BILL ANALYSIS |
C.S.H.B. 549 |
By: Dutton |
Public Health |
Committee Report (Substituted) |
BACKGROUND AND PURPOSE
If a decedent fails to leave written instructions for the disposal of the decedent's remains, the right to control the disposition defaults to the decedent's surviving spouse, any one of the decedent's surviving adult children, either of the decedent's surviving adult parents, any one of the decedent's surviving adult siblings, or any adult person in the next degree of kinship as determined by the laws of intestacy. If a decedent's spouse was involved in the decedent's death, it can be difficult for the decedent's family to obtain the right to control the disposition of the remains.

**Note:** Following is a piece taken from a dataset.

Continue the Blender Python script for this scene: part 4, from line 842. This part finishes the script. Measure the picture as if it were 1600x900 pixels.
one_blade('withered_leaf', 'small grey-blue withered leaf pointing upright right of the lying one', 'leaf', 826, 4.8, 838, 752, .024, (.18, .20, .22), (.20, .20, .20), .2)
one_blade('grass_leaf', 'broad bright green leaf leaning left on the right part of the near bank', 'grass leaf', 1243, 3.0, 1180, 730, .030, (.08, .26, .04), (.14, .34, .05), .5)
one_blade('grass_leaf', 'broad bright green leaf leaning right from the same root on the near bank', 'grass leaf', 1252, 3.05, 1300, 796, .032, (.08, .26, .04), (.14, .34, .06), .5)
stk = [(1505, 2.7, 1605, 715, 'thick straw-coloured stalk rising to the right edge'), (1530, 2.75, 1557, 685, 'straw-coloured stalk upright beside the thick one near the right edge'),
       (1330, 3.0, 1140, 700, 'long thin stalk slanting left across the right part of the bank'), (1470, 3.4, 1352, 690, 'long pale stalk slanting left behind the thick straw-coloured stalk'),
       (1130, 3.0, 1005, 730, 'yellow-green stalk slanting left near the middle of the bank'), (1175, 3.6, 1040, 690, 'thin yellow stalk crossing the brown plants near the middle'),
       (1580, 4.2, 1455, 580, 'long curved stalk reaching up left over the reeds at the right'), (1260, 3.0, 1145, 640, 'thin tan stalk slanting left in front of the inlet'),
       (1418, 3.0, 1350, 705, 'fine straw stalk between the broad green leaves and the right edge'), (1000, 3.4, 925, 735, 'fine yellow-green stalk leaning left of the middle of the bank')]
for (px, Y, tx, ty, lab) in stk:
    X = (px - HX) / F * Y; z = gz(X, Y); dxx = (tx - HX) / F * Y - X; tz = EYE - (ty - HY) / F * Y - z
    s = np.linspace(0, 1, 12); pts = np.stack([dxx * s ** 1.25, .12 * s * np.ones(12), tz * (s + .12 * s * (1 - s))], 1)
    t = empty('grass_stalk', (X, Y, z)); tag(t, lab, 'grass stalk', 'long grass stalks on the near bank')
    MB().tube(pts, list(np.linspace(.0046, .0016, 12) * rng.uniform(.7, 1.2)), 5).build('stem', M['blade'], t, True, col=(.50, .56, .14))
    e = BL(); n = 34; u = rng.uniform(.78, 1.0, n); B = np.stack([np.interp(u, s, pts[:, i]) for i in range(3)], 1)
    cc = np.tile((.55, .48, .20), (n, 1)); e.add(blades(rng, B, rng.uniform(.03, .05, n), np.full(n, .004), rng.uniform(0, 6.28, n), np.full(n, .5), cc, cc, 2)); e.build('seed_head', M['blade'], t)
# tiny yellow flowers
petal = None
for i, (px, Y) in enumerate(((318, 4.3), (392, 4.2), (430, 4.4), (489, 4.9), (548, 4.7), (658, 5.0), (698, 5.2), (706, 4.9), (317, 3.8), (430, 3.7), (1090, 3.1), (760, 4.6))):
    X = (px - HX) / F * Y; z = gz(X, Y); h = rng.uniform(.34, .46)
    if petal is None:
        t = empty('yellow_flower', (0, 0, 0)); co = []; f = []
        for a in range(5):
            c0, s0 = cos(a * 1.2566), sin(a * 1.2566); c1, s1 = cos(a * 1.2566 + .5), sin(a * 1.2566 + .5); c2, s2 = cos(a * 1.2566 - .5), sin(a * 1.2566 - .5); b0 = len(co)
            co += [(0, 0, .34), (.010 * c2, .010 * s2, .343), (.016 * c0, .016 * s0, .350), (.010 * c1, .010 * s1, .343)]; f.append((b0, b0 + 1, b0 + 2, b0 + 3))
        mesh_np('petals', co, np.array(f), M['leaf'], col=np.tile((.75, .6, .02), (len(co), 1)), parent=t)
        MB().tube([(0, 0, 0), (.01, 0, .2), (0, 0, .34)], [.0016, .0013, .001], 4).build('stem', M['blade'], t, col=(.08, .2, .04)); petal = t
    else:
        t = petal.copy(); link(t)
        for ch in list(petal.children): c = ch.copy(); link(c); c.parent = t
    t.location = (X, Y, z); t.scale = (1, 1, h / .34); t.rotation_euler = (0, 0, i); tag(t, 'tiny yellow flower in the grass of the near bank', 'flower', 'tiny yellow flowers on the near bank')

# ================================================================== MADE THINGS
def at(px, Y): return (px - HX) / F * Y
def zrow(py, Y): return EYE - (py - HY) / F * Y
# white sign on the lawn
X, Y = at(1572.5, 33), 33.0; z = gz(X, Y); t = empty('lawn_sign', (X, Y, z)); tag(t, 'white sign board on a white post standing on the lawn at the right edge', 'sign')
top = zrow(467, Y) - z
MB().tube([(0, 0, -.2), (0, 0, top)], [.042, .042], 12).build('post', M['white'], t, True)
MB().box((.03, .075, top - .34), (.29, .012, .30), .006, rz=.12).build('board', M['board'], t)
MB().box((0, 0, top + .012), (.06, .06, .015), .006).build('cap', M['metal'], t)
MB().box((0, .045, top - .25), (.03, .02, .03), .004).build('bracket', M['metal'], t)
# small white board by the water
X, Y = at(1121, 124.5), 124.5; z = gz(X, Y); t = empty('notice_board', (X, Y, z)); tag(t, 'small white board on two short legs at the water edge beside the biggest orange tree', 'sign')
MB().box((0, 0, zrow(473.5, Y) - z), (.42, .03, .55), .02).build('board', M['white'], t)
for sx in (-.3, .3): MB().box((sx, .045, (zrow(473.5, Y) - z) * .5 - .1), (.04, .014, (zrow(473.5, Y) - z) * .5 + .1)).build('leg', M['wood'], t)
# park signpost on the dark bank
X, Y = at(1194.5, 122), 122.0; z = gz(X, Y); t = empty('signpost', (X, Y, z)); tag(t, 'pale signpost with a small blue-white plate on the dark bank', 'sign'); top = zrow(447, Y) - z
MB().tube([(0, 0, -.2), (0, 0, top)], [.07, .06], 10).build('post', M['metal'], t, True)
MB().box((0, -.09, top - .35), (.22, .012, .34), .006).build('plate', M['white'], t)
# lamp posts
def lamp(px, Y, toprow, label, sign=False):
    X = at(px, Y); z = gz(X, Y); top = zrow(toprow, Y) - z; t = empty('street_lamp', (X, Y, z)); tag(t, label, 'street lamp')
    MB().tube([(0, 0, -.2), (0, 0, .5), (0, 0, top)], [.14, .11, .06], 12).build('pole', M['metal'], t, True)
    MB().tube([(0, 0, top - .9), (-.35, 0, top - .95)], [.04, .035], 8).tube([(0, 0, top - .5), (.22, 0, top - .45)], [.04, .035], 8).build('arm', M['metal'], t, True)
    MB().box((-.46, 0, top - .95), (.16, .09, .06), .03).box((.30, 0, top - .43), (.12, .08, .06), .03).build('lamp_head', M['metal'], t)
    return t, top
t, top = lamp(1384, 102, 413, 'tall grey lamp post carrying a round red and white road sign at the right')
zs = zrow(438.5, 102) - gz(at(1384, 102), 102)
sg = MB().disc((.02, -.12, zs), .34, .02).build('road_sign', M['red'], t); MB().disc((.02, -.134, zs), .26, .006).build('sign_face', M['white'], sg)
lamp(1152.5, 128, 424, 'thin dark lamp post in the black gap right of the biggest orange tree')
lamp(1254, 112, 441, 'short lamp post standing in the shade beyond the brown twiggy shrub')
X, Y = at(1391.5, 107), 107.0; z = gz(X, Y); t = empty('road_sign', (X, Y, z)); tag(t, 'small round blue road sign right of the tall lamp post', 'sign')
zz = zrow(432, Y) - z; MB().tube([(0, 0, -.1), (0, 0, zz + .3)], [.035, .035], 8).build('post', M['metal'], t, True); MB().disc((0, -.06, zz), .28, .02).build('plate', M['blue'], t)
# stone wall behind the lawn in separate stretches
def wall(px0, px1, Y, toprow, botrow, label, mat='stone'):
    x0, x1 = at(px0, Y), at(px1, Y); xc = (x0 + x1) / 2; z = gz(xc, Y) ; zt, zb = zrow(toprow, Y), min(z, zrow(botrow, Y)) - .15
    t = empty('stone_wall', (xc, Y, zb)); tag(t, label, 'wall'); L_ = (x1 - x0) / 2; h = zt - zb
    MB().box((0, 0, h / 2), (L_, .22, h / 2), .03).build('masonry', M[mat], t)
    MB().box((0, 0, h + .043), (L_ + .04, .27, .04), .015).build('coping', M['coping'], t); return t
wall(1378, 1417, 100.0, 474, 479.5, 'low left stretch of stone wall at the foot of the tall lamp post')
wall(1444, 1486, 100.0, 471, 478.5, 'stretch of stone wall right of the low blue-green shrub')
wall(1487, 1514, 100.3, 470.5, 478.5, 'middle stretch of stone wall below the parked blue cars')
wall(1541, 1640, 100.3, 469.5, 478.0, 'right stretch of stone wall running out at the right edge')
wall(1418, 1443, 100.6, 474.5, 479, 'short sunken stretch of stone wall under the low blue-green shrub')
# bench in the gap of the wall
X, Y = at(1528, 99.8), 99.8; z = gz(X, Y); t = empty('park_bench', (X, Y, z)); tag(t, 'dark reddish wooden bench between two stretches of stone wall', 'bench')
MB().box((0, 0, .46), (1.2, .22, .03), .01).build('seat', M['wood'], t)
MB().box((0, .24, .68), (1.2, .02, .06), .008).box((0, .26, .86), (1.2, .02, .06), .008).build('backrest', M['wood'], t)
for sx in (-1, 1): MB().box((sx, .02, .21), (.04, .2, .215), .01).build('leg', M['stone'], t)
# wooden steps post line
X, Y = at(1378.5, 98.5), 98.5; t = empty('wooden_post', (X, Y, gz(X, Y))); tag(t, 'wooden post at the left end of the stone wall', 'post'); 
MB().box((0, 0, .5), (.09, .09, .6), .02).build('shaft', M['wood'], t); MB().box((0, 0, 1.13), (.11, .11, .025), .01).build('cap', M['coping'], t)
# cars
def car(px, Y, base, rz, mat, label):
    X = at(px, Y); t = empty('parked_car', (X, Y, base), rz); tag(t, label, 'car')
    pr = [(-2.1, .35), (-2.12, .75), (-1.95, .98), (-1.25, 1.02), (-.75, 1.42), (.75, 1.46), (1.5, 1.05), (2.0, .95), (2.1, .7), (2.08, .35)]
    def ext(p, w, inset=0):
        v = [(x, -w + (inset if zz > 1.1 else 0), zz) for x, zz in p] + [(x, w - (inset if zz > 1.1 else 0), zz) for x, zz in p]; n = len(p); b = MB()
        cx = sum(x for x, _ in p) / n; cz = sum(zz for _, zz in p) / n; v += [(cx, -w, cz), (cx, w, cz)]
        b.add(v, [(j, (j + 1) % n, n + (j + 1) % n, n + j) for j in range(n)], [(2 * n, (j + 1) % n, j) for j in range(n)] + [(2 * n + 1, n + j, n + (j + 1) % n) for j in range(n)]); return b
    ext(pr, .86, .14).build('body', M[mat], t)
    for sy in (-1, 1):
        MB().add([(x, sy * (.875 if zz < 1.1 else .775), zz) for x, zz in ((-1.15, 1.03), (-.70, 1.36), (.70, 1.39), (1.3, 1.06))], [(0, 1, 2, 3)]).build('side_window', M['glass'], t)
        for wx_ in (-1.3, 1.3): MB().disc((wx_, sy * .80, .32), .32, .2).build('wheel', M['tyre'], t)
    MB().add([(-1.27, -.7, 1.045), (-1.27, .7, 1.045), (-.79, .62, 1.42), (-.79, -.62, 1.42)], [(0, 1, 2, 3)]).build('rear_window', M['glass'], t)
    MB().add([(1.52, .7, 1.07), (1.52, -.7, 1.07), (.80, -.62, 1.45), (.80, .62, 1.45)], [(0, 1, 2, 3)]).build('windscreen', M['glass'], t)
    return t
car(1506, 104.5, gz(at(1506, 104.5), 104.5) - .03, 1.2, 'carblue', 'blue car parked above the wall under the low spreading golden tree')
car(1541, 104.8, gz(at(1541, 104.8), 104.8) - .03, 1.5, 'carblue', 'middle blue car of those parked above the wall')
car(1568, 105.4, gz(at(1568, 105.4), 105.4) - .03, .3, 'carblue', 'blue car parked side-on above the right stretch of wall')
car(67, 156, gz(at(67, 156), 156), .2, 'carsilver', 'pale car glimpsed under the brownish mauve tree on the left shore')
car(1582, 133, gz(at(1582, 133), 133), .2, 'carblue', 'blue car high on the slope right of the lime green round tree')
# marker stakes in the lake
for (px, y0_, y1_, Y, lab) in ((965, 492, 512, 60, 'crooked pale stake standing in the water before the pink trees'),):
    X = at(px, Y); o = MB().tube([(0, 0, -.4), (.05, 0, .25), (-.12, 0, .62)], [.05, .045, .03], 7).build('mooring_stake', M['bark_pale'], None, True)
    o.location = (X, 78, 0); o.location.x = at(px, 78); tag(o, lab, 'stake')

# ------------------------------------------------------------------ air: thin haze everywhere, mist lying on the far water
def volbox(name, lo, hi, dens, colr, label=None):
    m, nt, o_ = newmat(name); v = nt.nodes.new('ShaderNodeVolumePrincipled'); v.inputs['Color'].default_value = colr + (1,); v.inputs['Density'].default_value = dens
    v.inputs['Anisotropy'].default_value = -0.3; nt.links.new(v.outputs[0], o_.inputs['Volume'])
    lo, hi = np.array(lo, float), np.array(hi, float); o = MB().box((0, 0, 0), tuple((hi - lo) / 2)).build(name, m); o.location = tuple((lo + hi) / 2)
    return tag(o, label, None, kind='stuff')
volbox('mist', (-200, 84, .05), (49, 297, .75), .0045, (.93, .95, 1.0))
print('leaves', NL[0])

In addition, if the decedent is a woman whose death was the result of an offense of family violence involving the decedent's spouse, it is difficult for a family to bury the decedent under a name other than the decedent's married name.
It is the goal of C.S.H.B. 549 to address this issue by providing that a person relinquishes the right to control the disposition of a decedent's remains if the person has been indicted for an offense involving family violence in connection with the death of the decedent and by repealing a provision of law regarding a married woman's last name on a grave marker.
|
RULEMAKING AUTHORITY
It is the committee's opinion that this bill does not expressly grant any additional rulemaking authority to a state officer, department, agency, or institution.
|
ANALYSIS
C.S.H.B. 549 amends the Health and Safety Code to prohibit a person who would otherwise have the right to control the disposition of the remains of a decedent from controlling the disposition of the decedent's remains if, in connection with the decedent's death, an indictment has been filed charging the person with a criminal homicide offense that involves family violence against the decedent.
C.S.H.B. 549 amends the Texas Probate Code to make a conforming change.
C.S.H.B. 549 repeals Section 711.002(j), Health and Safety Code, establishing the presumption, in the absence of evidence of a contrary intent, that a married woman directs that her name, as it appears on the grave marker for the plot in which she is interred, include the same last name she used at the time of her death.
|
EFFECTIVE DATE
On passage, or, if the bill does not receive the necessary vote, September 1, 2011.
|
COMPARISON OF ORIGINAL AND SUBSTITUTE
|
C.S.H.B. 549 contains a provision not in the original repealing a provision of law establishing the presumption that it is the intent of a married woman that the last name as it will appear on her grave marker is the name she used at the time of her death.